• **Request**:
Write the material out again exactly.

• **Supplied information**:

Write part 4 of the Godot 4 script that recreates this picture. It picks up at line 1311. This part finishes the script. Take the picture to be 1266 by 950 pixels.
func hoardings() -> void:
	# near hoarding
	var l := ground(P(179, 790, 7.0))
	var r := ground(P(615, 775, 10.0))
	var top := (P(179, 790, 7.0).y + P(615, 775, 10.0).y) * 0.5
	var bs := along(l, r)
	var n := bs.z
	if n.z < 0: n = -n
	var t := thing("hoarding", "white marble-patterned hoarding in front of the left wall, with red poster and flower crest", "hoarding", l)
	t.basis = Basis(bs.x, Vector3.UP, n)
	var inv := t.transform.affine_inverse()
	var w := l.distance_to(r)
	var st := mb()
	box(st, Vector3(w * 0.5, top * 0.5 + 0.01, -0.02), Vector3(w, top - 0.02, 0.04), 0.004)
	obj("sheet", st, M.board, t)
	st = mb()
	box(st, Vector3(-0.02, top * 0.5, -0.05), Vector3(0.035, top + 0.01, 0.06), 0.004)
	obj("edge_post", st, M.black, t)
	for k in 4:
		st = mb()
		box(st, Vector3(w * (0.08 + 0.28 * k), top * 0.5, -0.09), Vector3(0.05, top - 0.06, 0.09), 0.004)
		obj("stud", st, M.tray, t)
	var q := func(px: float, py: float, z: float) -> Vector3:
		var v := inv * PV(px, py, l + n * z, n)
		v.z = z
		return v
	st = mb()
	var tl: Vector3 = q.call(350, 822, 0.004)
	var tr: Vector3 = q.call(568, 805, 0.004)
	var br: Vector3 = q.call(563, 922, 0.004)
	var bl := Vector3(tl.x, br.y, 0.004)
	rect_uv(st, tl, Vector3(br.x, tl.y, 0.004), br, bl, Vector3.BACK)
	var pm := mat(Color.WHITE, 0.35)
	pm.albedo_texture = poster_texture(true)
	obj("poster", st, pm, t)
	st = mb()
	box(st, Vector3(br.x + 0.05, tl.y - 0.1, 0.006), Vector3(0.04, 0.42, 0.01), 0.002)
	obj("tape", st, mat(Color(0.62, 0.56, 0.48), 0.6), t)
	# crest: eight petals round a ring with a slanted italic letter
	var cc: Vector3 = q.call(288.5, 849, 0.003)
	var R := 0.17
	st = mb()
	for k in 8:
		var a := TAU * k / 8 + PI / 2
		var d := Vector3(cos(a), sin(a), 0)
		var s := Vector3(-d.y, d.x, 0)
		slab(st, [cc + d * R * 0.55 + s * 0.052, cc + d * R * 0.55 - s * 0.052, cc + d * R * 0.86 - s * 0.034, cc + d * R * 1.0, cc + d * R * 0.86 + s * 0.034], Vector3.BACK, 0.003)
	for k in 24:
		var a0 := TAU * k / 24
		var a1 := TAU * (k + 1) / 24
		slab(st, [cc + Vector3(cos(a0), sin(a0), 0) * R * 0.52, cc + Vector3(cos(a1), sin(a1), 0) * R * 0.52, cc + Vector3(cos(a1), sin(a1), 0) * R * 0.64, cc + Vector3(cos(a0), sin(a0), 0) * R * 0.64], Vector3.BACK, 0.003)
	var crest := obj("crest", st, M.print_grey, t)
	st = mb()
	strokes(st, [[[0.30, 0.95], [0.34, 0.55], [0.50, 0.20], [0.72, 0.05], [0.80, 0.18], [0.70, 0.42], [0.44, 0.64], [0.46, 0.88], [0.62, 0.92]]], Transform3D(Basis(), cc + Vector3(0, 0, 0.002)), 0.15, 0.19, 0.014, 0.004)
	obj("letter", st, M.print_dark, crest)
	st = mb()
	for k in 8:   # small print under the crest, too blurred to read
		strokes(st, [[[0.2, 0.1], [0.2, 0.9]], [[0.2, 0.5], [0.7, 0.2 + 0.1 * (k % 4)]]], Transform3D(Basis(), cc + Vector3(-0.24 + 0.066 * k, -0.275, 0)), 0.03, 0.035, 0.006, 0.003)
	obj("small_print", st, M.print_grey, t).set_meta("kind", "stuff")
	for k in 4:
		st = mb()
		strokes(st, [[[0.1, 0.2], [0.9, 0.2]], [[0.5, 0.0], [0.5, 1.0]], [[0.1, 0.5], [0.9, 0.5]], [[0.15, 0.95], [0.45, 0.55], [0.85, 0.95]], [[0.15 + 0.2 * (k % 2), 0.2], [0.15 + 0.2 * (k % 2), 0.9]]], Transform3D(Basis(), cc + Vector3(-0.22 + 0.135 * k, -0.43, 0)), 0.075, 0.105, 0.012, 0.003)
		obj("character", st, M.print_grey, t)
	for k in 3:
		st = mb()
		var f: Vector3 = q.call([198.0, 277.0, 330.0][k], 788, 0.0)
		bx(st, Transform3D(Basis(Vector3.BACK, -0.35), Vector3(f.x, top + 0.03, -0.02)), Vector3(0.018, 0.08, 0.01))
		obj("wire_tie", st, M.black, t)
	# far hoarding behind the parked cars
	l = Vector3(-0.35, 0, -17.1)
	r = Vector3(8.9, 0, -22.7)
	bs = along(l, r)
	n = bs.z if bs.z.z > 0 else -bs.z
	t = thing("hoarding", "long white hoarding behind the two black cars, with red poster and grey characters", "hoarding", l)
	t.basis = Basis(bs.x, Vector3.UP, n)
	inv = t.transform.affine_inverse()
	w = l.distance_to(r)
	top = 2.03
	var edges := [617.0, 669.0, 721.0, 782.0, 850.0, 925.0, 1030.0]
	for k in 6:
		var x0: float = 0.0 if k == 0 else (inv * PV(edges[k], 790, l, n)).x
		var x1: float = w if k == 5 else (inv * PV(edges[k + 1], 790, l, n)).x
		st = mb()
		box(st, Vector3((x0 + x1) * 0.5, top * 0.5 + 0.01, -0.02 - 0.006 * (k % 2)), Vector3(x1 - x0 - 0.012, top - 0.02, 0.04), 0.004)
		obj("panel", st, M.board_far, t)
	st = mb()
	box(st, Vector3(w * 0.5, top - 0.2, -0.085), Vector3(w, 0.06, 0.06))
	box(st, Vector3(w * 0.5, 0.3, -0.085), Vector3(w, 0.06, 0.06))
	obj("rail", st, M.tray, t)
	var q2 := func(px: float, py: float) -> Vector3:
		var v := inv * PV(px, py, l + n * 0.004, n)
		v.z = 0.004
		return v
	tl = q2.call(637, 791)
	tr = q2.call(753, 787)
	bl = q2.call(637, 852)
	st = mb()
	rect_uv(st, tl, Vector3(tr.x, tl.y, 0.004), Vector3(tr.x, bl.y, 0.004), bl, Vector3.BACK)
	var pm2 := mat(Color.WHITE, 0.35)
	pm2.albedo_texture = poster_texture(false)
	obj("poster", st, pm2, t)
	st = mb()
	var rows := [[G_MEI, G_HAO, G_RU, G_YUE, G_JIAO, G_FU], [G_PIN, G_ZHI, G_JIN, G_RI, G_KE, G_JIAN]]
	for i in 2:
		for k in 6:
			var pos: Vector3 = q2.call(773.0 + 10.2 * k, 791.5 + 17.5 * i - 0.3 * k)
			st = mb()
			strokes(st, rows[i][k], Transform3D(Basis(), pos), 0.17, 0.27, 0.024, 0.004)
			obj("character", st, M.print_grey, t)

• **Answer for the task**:
Write part 4 of the Godot 4 script that recreates this picture. It picks up at line 1311. This part finishes the script. Take the picture to be 1266 by 950 pixels.
func hoardings() -> void:
	# near hoarding
	var l := ground(P(179, 790, 7.0))
	var r := ground(P(615, 775, 10.0))
	var top := (P(179, 790, 7.0).y + P(615, 775, 10.0).y) * 0.5
	var bs := along(l, r)
	var n := bs.z
	if n.z < 0: n = -n
	var t := thing("hoarding", "white marble-patterned hoarding in front of the left wall, with red poster and flower crest", "hoarding", l)
	t.basis = Basis(bs.x, Vector3.UP, n)
	var inv := t.transform.affine_inverse()
	var w := l.distance_to(r)
	var st := mb()
	box(st, Vector3(w * 0.5, top * 0.5 + 0.01, -0.02), Vector3(w, top - 0.02, 0.04), 0.004)
	obj("sheet", st, M.board, t)
	st = mb()
	box(st, Vector3(-0.02, top * 0.5, -0.05), Vector3(0.035, top + 0.01, 0.06), 0.004)
	obj("edge_post", st, M.black, t)
	for k in 4:
		st = mb()
		box(st, Vector3(w * (0.08 + 0.28 * k), top * 0.5, -0.09), Vector3(0.05, top - 0.06, 0.09), 0.004)
		obj("stud", st, M.tray, t)
	var q := func(px: float, py: float, z: float) -> Vector3:
		var v := inv * PV(px, py, l + n * z, n)
		v.z = z
		return v
	st = mb()
	var tl: Vector3 = q.call(350, 822, 0.004)
	var tr: Vector3 = q.call(568, 805, 0.004)
	var br: Vector3 = q.call(563, 922, 0.004)
	var bl := Vector3(tl.x, br.y, 0.004)
	rect_uv(st, tl, Vector3(br.x, tl.y, 0.004), br, bl, Vector3.BACK)
	var pm := mat(Color.WHITE, 0.35)
	pm.albedo_texture = poster_texture(true)
	obj("poster", st, pm, t)
	st = mb()
	box(st, Vector3(br.x + 0.05, tl.y - 0.1, 0.006), Vector3(0.04, 0.42, 0.01), 0.002)
	obj("tape", st, mat(Color(0.62, 0.56, 0.48), 0.6), t)
	# crest: eight petals round a ring with a slanted italic letter
	var cc: Vector3 = q.call(288.5, 849, 0.003)
	var R := 0.17
	st = mb()
	for k in 8:
		var a := TAU * k / 8 + PI / 2
		var d := Vector3(cos(a), sin(a), 0)
		var s := Vector3(-d.y, d.x, 0)
		slab(st, [cc + d * R * 0.55 + s * 0.052, cc + d * R * 0.55 - s * 0.052, cc + d * R * 0.86 - s * 0.034, cc + d * R * 1.0, cc + d * R * 0.86 + s * 0.034], Vector3.BACK, 0.003)
	for k in 24:
		var a0 := TAU * k / 24
		var a1 := TAU * (k + 1) / 24
		slab(st, [cc + Vector3(cos(a0), sin(a0), 0) * R * 0.52, cc + Vector3(cos(a1), sin(a1), 0) * R * 0.52, cc + Vector3(cos(a1), sin(a1), 0) * R * 0.64, cc + Vector3(cos(a0), sin(a0), 0) * R * 0.64], Vector3.BACK, 0.003)
	var crest := obj("crest", st, M.print_grey, t)
	st = mb()
	strokes(st, [[[0.30, 0.95], [0.34, 0.55], [0.50, 0.20], [0.72, 0.05], [0.80, 0.18], [0.70, 0.42], [0.44, 0.64], [0.46, 0.88], [0.62, 0.92]]], Transform3D(Basis(), cc + Vector3(0, 0, 0.002)), 0.15, 0.19, 0.014, 0.004)
	obj("letter", st, M.print_dark, crest)
	st = mb()
	for k in 8:   # small print under the crest, too blurred to read
		strokes(st, [[[0.2, 0.1], [0.2, 0.9]], [[0.2, 0.5], [0.7, 0.2 + 0.1 * (k % 4)]]], Transform3D(Basis(), cc + Vector3(-0.24 + 0.066 * k, -0.275, 0)), 0.03, 0.035, 0.006, 0.003)
	obj("small_print", st, M.print_grey, t).set_meta("kind", "stuff")
	for k in 4:
		st = mb()
		strokes(st, [[[0.1, 0.2], [0.9, 0.2]], [[0.5, 0.0], [0.5, 1.0]], [[0.1, 0.5], [0.9, 0.5]], [[0.15, 0.95], [0.45, 0.55], [0.85, 0.95]], [[0.15 + 0.2 * (k % 2), 0.2], [0.15 + 0.2 * (k % 2), 0.9]]], Transform3D(Basis(), cc + Vector3(-0.22 + 0.135 * k, -0.43, 0)), 0.075, 0.105, 0.012, 0.003)
		obj("character", st, M.print_grey, t)
	for k in 3:
		st = mb()
		var f: Vector3 = q.call([198.0, 277.0, 330.0][k], 788, 0.0)
		bx(st, Transform3D(Basis(Vector3.BACK, -0.35), Vector3(f.x, top + 0.03, -0.02)), Vector3(0.018, 0.08, 0.01))
		obj("wire_tie", st, M.black, t)
	# far hoarding behind the parked cars
	l = Vector3(-0.35, 0, -17.1)
	r = Vector3(8.9, 0, -22.7)
	bs = along(l, r)
	n = bs.z if bs.z.z > 0 else -bs.z
	t = thing("hoarding", "long white hoarding behind the two black cars, with red poster and grey characters", "hoarding", l)
	t.basis = Basis(bs.x, Vector3.UP, n)
	inv = t.transform.affine_inverse()
	w = l.distance_to(r)
	top = 2.03
	var edges := [617.0, 669.0, 721.0, 782.0, 850.0, 925.0, 1030.0]
	for k in 6:
		var x0: float = 0.0 if k == 0 else (inv * PV(edges[k], 790, l, n)).x
		var x1: float = w if k == 5 else (inv * PV(edges[k + 1], 790, l, n)).x
		st = mb()
		box(st, Vector3((x0 + x1) * 0.5, top * 0.5 + 0.01, -0.02 - 0.006 * (k % 2)), Vector3(x1 - x0 - 0.012, top - 0.02, 0.04), 0.004)
		obj("panel", st, M.board_far, t)
	st = mb()
	box(st, Vector3(w * 0.5, top - 0.2, -0.085), Vector3(w, 0.06, 0.06))
	box(st, Vector3(w * 0.5, 0.3, -0.085), Vector3(w, 0.06, 0.06))
	obj("rail", st, M.tray, t)
	var q2 := func(px: float, py: float) -> Vector3:
		var v := inv * PV(px, py, l + n * 0.004, n)
		v.z = 0.004
		return v
	tl = q2.call(637, 791)
	tr = q2.call(753, 787)
	bl = q2.call(637, 852)
	st = mb()
	rect_uv(st, tl, Vector3(tr.x, tl.y, 0.004), Vector3(tr.x, bl.y, 0.004), bl, Vector3.BACK)
	var pm2 := mat(Color.WHITE, 0.35)
	pm2.albedo_texture = poster_texture(false)
	obj("poster", st, pm2, t)
	st = mb()
	var rows := [[G_MEI, G_HAO, G_RU, G_YUE, G_JIAO, G_FU], [G_PIN, G_ZHI, G_JIN, G_RI, G_KE, G_JIAN]]
	for i in 2:
		for k in 6:
			var pos: Vector3 = q2.call(773.0 + 10.2 * k, 791.5 + 17.5 * i - 0.3 * k)
			st = mb()
			strokes(st, rows[i][k], Transform3D(Basis(), pos), 0.17, 0.27, 0.024, 0.004)
			obj("character", st, M.print_grey, t)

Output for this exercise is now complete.